For long-haul land shipping, the simple solutions are electric trains or Fischer–Tropsch-powered diesel trucks. Maybe methanol-powered trucks or CNG-powered trucks can beat those (not LNG obviously!) but it's going to be an uphill battle.
For short-distance delivery, battery-powered electric trucks probably work fine—battery-powered forklifts have been common inside factories since well into the previous millennium, EVs' regenerative braking dramatically improves energy efficiency in city driving, the high peak power density and rapid slew rate that was such a selling point for the Tesla Roadster is another big plus over diesel, and if necessary fleet organizations can swap batteries daily in ways that would be unacceptably risky for Teamster OOs who could get stuck with a dud battery.
For fast shipping, Fischer–Tropsch Jet A-1.
Sea shipping is a somewhat tougher problem; obviously it's feasible to do with 99% renewable energy, as it was for all of human history until 250 years ago, but today's depreciation rates, geographical specialization and long multinational supply chains, and JIT practices strongly incentivize the much higher power densities of modern shipping. And the cost premium for Fischer–Tropsch diesel over modern bunker fuel is much larger than what truckers and diesel locomotives face.
Fortunately, though very dirty, sea shipping is a tiny fraction of the overall energy mix.
Fischer-Tropsch with which kind of carbon/hydrogen sources? Hydrogen from electrolysis?
Fischer-Tropsch diesel would allow continued use of existing trucks until their EOL.
> ... Maybe methanol-powered trucks or CNG-powered trucks ...

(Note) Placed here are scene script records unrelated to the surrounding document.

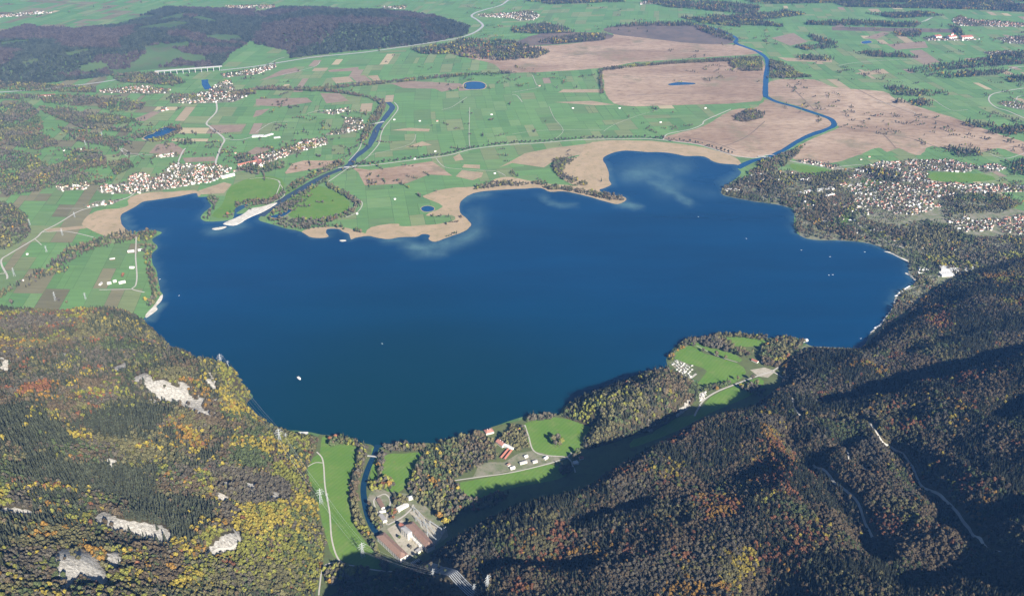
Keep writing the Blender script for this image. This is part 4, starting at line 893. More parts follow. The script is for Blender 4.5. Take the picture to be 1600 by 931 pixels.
wood('eastern_woods', ["1380,138 1400,135 1425,143 1480,145 1484,150 1440,152 1400,150", "1398,158 1412,157 1414,162 1398,163", "1420,160 1440,156 1465,164 1445,169 1425,165", "1500,192 1550,194 1556,200 1525,202 1500,196", "1540,208 1565,200 1620,200 1620,212 1580,212 1545,212", "1580,198 1640,195 1640,208 1600,208",
     "1415,112 1440,106 1500,98 1540,92 1590,82 1640,80 1640,100 1560,104 1500,110 1440,116", "1440,118 1520,112 1580,112 1560,118 1480,124", "1570,122 1640,118 1640,130 1580,130", "1260,36 1330,33 1400,36 1440,38 1430,44 1330,42 1260,40", "1395,52 1440,48 1438,60 1405,58", "1300,5 1400,8 1480,4 1640,8 1640,22 1520,16 1420,14 1320,12",
     "1000,2 1130,4 1190,12 1180,24 1110,18 1040,12", "1140,26 1230,18 1260,24 1200,32 1150,34", "1245,88 1300,90 1304,97 1250,95", "1480,40 1500,46 1506,58 1496,56", "1260,55 1290,62 1310,68 1304,72 1275,66", "800,44 850,38 880,42 900,52 840,54 800,52", "940,45 1000,36 1090,36 1140,54 1150,66 1120,60 1080,42 1000,42", "1480,232 1530,236 1536,245 1500,248",
     "900,56 950,54 944,64 870,70 840,68 860,60", "720,62 800,66 860,82 840,92 780,96 720,90 690,78", "640,78 700,70 745,74 720,86 660,86", "1160,0 1300,-2 1500,0 1660,-2 1660,4 1500,5 1300,6 1180,8", "1350,22 1450,20 1480,26 1400,30", "820,2 960,-2 980,4 860,8", "1100,24 1180,30 1230,44 1160,40", "1240,74 1300,70 1310,76 1260,80", "1330,82 1400,84 1440,92 1360,90", "1060,28 1120,30 1160,44 1100,38", "1355,268 1378,263 1410,275 1405,290 1370,285", "1598,250 1640,245 1640,275 1585,272 1575,262"], 20, .6, (1, 1.2, .1, .1, .05, .2, .4, .8), 'dark blue woods scattered over the eastern plain', big=1.3, dens=.8)
wood('garden_trees', [q for L in VILLAGES.values() for q in L], 19, .3, MIX, 'garden trees standing between the village houses', dens=.76, big=.76)
# hedges, field trees and roadside trees of the plain, too many and too small to count
def strewn():
    n = 5200; u = rng.uniform(-60, 1660, n); v = rng.uniform(4, 490, n) ** 1.0
    p = PX(np.stack([u, v], 1)); x, y = p[:, 0], p[:, 1]
    cl = fbm(x, y, 700, 401, 3)
    k = (cl > 0.50 + 0.12 * rng.random(n)) & ~in_lake(x, y) & ~((620 < u) & (u < 940) & (v > 140) & (rng.random(n) < .8))
    x, y = x[k], y[k]
    ex, ey = [], []
    for a, b in zip(x, y):
        m_ = rng.integers(1, 7); t = rng.uniform(0, 3.14); L = rng.uniform(10, 26)
        for j in range(m_): ex.append(a + math.cos(t) * j * L + rng.uniform(-5, 5)); ey.append(b + math.sin(t) * j * L + rng.uniform(-5, 5))
    x, y = np.array(ex), np.array(ey); k = ~in_lake(x, y); x, y = x[k], y[k]
    P, wh, sc, ti, s_ = trees_of(x, y, np.full(len(x), .3), .25, np.tile(np.array(MIX, float), (len(x), 1)), .85)
    scatter('hedgerow_trees', P, wh, sc, ti, 'small hedges and field trees dotted over the plain')
strewn()

# ------------------------------------------------------------------ trees built one by one
SPR_ME = [(c.mesh('spruce_crown', M['needles']), t.mesh('spruce_trunk', M['bark'])) for c, t in SPR]
LEAF_ME = [(c.mesh('leafy_crown', M['leaves']), t.mesh('leafy_trunk', M['bark'])) for c, t in LEAF]
def tint_word(c):
    i = int(np.argmin(((LEAFT / LEAFT.sum(1, keepdims=True) - c / c.sum()) ** 2).sum(1)))
    return ('bare brown', 'bare grey', 'bright yellow', 'golden orange', 'rust red', 'yellow green', 'green', 'olive brown')[i]
def single_tree(loc, which, sc, tint, label, group, name=None):
    sp_ = which < 3
    e = empty(name or ('spruce_tree' if sp_ else 'broadleaf_tree'), loc, rng.uniform(0, 6.28), label, 'tree', group); e.scale = tuple(sc)
    cm, tm = (SPR_ME[which] if sp_ else LEAF_ME[which - 3])
    c = inst('crown', cm, e); c['tint'] = [float(a) for a in tint] + [1.0]
    inst('trunk', tm, e); return e
for loc, which, sc, tint, s_, side in INDIV:
    u, v = UVof(loc[0], loc[1], loc[2])
    where = ('west hillside' if side == 'west' else 'east mountain slope')
    if s_: lb = 'dark green spruce in front of the %s forest' % where
    else: lb = '%s tree in front of the %s forest' % (tint_word(tint), where)
    single_tree(tuple(loc), int(which), sc, tint, lb, 'front trees of the %s' % where)
# avenue along the road across the plain
av = smooth_open(W("560,260 640,251 700,243 740,233 800,226 840,224 890,220 930,218 970,217.5 1005,217 1035,219 1060,222 1090,226 1120,235 1145,243"), 40)
seg = np.concatenate([[0], np.cumsum(np.linalg.norm(np.diff(av, axis=0), axis=1))])
s0 = 0.0
while s0 < seg[-1]:
    p = np.array([np.interp(s0, seg, av[:, 0]), np.interp(s0, seg, av[:, 1])]) + np.array([rng.uniform(-4, 4), 15 + rng.uniform(-3, 3)])
    single_tree((p[0], p[1], 0.4), int(rng.integers(3, 7)), np.ones(3) * rng.uniform(.95, 1.5), (0.06, 0.06, 0.04), 'small dark tree in the avenue beside the long pale road', 'avenue trees across the plain', 'avenue_tree')
    s0 += rng.uniform(18, 44)
# trees that stand alone in the meadows
LONE = [("864,692", 1.25, T_OLIVE, 'tall olive tree at the dark edge of the meadow clump'), ("871,690", 1.35, T_GREYB, 'tallest grey tree in the middle of the meadow clump'), ("878,694", 1.2, T_YG, 'yellow green tree at the sunny edge of the meadow clump'), ("874,699", 1.0, T_OLIVE, 'small olive tree in front of the meadow clump'),
    ("868,698", 1.1, T_GREYB, 'grey tree low on the lake side of the meadow clump'), ("902,711", 1.1, T_GRN, 'round green tree at the meadow corner by red roof'), ("897,718", 1.0, T_GREYB, 'grey tree beside the road fork below the meadow'), ("906,714", .9, T_OLIVE, 'small olive tree beside the red roofed farmhouse'),
    ("1084,542", .9, T_GREYB, 'first grey tree of the hedge across the lakeside meadow'), ("1098,550", .85, T_GREYB, 'second grey tree of the hedge across the lakeside meadow'), ("1119,557", 1.0, T_BARE, 'brown tree midway along the hedge across the lakeside meadow'), ("1133,562", .9, T_OLIVE, 'olive tree near the far end of the meadow hedge'),
    ("1152,596", 1.0, T_OLIVE, 'olive tree on the roadside above the lower meadow'), ("1120,611", .9, T_GOLD, 'orange tree beside the bend of the valley road'), ("1176,596", 1.2, T_GREYB, 'big grey tree beside the village square'), ("1182,604", 1.3, T_OLIVE, 'large olive tree south of the village square'),
    ("608,764", 1.3, T_GOLD, 'golden orange tree beside the power station canal'), ("602,762", 1.1, T_RUST, 'rust brown tree beside the golden canal tree'), ("92,472", 1.1, T_GREYB, 'round grey tree in the green field above the hillside'), ("19,478", 1.3, T_GREYB, 'large dark tree at the field edge by western track'),
    ("105,475", .7, T_OLIVE, 'small bush tree in the western field'), ("193,434", 1.0, T_RUST, 'bright orange tree behind the white farm'), ("228,472", 1.0, T_YEL, 'yellow tree near the pale west beach'), ("687,813", 1.3, T_GOLD, 'golden tree standing behind the switchyard'), ("696,821", 1.2, T_YEL, 'yellow tree at the shadow edge near the switchyard'), ("708,815", 1.0, T_OLIVE, 'olive tree at the end of the switchyard'),
    ("640,818", .7, T_OLIVE, 'small tree in the power station courtyard'), ("624,842", .6, T_GRN, 'small green courtyard tree between the two power halls'), ("642,858", .6, T_GREYB, 'small grey tree at the lower end of the courtyard')]
for s_, k, t, lb in LONE:
    p = W(s_)[0]; single_tree((p[0], p[1], .8), int(rng.integers(3, 7)), np.ones(3) * k * 1.4, t, lb, None)

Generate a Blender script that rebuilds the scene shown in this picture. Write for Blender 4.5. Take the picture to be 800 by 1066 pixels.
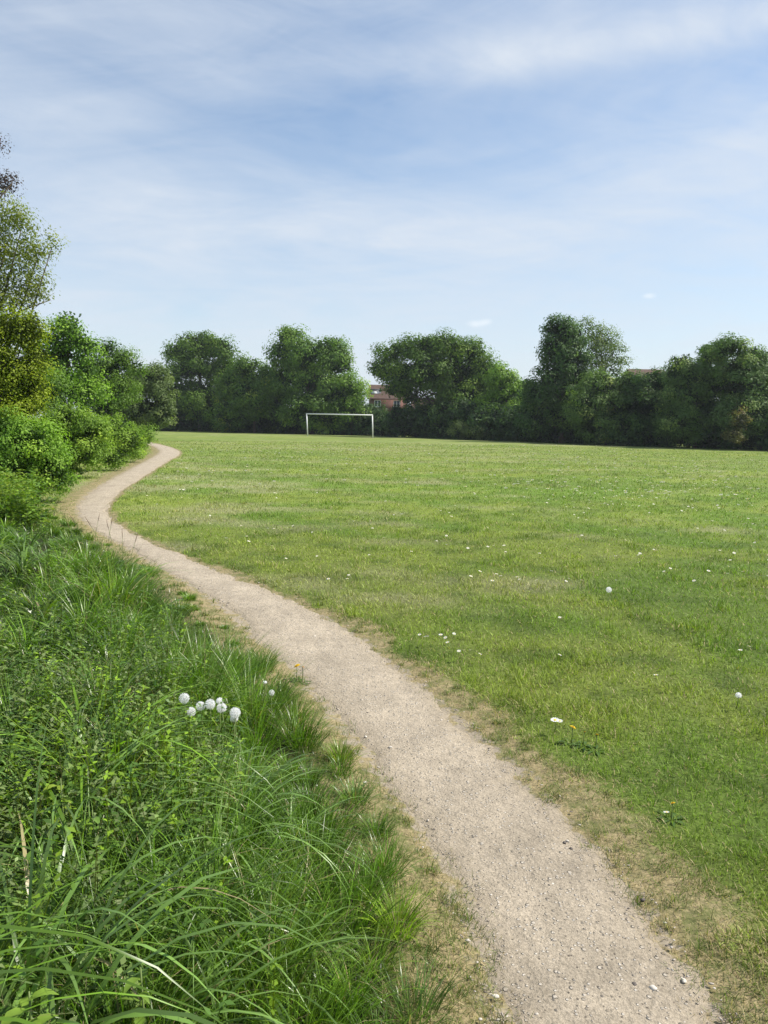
import bpy, math, random
import numpy as np
from mathutils import Matrix, Vector, Euler

rng = np.random.default_rng(11)
random.seed(11)
scene = bpy.context.scene
for o in list(bpy.data.objects):
    bpy.data.objects.remove(o)
col = scene.collection
R = math.radians

# ------------------------------------------------------------------ camera
CAM_H = 1.65
F = 805.0
cam_d = bpy.data.cameras.new('camera')
cam_d.sensor_fit = 'VERTICAL'
cam_d.sensor_height = 36.0
cam_d.lens = 36.0 * F / 1066.0
cam_d.clip_start = 0.05
cam_d.clip_end = 6000
cam = bpy.data.objects.new('camera', cam_d)
col.objects.link(cam)
CM = Matrix.Rotation(R(90 - 6.6), 4, 'X') @ Matrix.Rotation(R(1.0), 4, 'Z')
CM.translation = (0, 0, CAM_H)
cam.matrix_world = CM
scene.camera = cam
CR = np.array(CM.to_3x3())

# ------------------------------------------------------------------ sun, sky, exposure
SUN_EL, SUN_AZ = 50.0, 82.0            # azimuth measured clockwise from +Y (towards +X)
sd = Vector((math.sin(R(SUN_AZ)) * math.cos(R(SUN_EL)), math.cos(R(SUN_AZ)) * math.cos(R(SUN_EL)), math.sin(R(SUN_EL))))
sun_d = bpy.data.lights.new('sun', 'SUN')
sun_d.energy = 5.0
sun_d.angle = R(0.6)
sun_d.color = (1.0, 0.945, 0.84)
sun = bpy.data.objects.new('sun', sun_d)
sun.rotation_euler = sd.to_track_quat('Z', 'Y').to_euler()
sun.location = (20, 10, 40)
col.objects.link(sun)

world = bpy.data.worlds.new('World')
scene.world = world
world.use_nodes = True
scene.view_settings.view_transform = 'Standard'
scene.view_settings.look = 'None'
scene.view_settings.exposure = 0.46
scene.view_settings.gamma = 1.0
scene.view_settings.use_curve_mapping = False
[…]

My guess is that it'll be the liquid (or liquefied; not hydrogen though) fuel that is most universally applicable (different regions of the world with different temperatures, different uses in industries) that will prevail.
Might even be Ammonia because it doesn't require a carbon source to be synthesized.
> For short-distance delivery, battery-powered electric trucks probably work fine ...
I kind of see the point that for short distances BEV have a strong position. But on the other hand my reasoning for that to be somewhat temporary would be: in the long rong, there needs to be some liquid fuel that gets used for long distance. As soon as this liquid fuel becomes cheap enough to be competitive, it will have a huge advantage over BEV that might then chew off even the short distance applications of BEV.
If some liquid fuel were to become cheap enough then it'd be dramatically more flexible to refuel than BEV. Just fill up the tank, it's quick and simple tech. No need to structure your day that's busy (managing work and private life) around charging a vehicle. Also compared to maintaining the charching infrastructure and balancing the load of an electric grid, it's soo much less complex because liquid fuels come with robust load buffering built in.
This has been clear for quite some time now, but Germany chose to move in the opposite direction by shutting down its nuclear plants. As long as Russian energy remains cheap, I expect that that Central Europeans will continue to vote with their wallets after the current crisis blows over.